_movie 『コードネームは孫中山(原題:行動代號:孫中山)』



台湾ってほんまに上手いよね、こういう作品を作るの。
貧乏でちょっとあほな高校生のお話し、みたいなの。
あほらしすぎて見ながらすごく笑ったし、
でも芯にはしっかりとしたものがある。
おかしいからこそその根底にある
逃れられない悲しい現実にもぐっとくる。

わしも大好きな『藍色夏恋(藍色大門)』の
易智言(イー・ツーイェン)監督作品。
長編作品を撮るのはまさに『藍色〜』以来とのこと。
調べたら『アバウト・ラブ(関於愛)台北篇』も撮られていた。
確か、チェン・ボーリンや伊東美咲が出てた作品よね。
台北編には加瀬亮が出てたような。
でもあれは異なる監督による3本のオムニバス作品だった。
そんな易監督の久しぶりの作品となれば
期待度が増すのも当然というわけで。

学級費も払えないほど貧しい男子高校生4人組。
ある日、体育倉庫に今は使われていない
孫中山(孫文ですね)の銅像を発見、
それを盗んで売り飛ばしお金に換えようと計画した。
ある日、同じことを考えている人間がいることが発覚して…
みたいなお話。



以下、ネタバレあり。




孫中山の銅像を盗み出す手口が計画的なのだけど
準備段階から色んな人にバレバレだし、
例えうまくいっても即行で足がつきそう。
そういうところも「あほなDK」感が漂ってて面白い。
主人公の阿左以下、全員がわりとぼんやりさんで
大それたことをしようとしているのに緊張感ゼロ。

途中、同じように銅像を盗もうとしている小天と出会い
仲間になろうと誘うのだけど結局裏切られて
準備していた道具一式、顔バレしないための
青髪ガールのお面ごとパクられてしまって
なのにそれでもまったくへこたれない。
同じお面を買いそろえ、決行日にそれとなく合流。
一緒に銅像を運び出し、一緒に守衛(ジョセフ、
この役柄がかなり面白い)を脅かし、
運搬用に車に積むまでして
そこで小天たちは人数が多いことに気付いて(今!!?)
車の奪い合い。
結果的には阿左が運転席を奪い取って
見事、銅像を盗み出すことに成功するのだけど
小天は諦めずどこまでもどこまでも走って追っかけてくる。
見かねた阿左は車を止めて降りたところ、
小天が運転席を奪い取ろうとする。
銅像が途中の道に落ちてしまったことを知ったあとも
探して一人で持ち上げようとする。
阿左が手伝おうとしても彼の手を払いのける。
そのままとっくみあいのけんかになる。

小天のこの執念こそが肝だ。

彼の家もとても貧乏。
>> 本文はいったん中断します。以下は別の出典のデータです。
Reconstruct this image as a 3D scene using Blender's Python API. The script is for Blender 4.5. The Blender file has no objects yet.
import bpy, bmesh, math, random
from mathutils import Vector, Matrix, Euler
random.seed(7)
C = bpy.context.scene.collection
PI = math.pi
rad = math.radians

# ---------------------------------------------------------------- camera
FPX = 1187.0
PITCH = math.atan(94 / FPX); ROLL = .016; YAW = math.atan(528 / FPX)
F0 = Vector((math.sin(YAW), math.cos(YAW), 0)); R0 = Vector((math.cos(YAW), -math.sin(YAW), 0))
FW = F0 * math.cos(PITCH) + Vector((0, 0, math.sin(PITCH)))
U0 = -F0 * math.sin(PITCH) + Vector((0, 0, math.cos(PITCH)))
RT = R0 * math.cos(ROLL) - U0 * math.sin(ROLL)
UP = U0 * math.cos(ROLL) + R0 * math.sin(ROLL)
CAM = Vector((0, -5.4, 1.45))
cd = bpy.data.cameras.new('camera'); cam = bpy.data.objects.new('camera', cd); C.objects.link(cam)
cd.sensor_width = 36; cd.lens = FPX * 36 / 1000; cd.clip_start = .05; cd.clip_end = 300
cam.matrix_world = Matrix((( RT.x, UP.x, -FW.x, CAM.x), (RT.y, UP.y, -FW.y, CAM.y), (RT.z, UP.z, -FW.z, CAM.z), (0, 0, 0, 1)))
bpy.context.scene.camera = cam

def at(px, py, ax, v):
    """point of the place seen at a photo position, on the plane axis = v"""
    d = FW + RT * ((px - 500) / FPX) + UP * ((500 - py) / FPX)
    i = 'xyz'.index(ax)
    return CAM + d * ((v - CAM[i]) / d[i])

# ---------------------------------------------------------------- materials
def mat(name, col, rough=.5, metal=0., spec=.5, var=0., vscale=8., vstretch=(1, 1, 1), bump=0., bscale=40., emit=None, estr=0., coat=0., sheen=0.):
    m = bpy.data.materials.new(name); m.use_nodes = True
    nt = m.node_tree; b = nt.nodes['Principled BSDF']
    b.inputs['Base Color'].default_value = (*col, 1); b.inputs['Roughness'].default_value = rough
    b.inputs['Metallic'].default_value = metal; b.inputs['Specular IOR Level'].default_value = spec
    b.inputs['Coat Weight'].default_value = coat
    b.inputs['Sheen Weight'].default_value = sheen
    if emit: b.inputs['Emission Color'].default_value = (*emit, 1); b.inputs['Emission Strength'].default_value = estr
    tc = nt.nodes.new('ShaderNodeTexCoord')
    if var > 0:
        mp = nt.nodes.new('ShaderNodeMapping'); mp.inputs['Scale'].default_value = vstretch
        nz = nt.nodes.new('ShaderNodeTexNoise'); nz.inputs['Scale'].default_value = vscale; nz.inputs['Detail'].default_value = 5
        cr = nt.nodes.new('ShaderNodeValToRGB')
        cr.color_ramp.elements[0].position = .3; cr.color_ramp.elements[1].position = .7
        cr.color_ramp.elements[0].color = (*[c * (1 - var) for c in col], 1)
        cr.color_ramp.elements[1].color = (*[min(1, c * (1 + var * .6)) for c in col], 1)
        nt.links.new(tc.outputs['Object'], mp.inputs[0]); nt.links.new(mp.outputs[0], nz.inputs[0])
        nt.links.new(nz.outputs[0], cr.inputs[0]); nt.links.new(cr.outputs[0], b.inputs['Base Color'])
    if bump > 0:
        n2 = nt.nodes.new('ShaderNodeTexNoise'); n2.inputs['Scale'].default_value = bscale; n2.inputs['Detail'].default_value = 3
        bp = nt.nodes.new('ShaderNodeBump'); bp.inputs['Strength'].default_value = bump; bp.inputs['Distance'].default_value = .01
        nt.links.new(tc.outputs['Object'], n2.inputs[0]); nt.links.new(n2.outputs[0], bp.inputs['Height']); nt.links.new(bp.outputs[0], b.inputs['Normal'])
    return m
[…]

さらに父親にはDV癖もある。
阿左たちももちろん貧乏なんだけど
貧乏自慢をし合うほど貧乏を受け入れている感がある。
だけど小天は違う。
このままじゃ絶対に嫌だと心の底から思っている。
状況に負けず、自分でお金を作って
現状から抜け出そうと必死さが彼の目から伝わってくる。

やってることはとてもあほなだけに
貧しさというどうにもならない現実の厳しさが
より鮮明になる。

この事件はテレビでニュースになるほど大問題になって
彼らは学校で反省文を書かされる。
なぜこんなことをしようと思ったのか書けという。
それならどこから書けばいいのか、
自分がなぜ貧乏なのか書けばいいのか。
僕は親の会社が倒産してからだ、
僕はおじいちゃんの代からずっと貧乏、
僕はひいひいおじいちゃんの代から。
そこでも皆でいつから貧乏なのかの言い争いになる。

そこで小天が発した、
そんなのでいいわけがない、
というような言葉もどきりとした。
代々貧乏だから、親が貧乏だから、
自分も貧乏でいいなんて絶対いやだと。

全体を包むお気楽な空気感があるから
小天のぴりりとした言葉が冴えていた。

面白かった。見られて良かった。
あほすぎる場面ではよく笑わせてもらった。
ジョセフのシーンも。

今後の彼らに幸多からんことを!



この主人公・阿左が前部署の先輩N村さんに似すぎてて
無性に親近感を感じて止まなかった。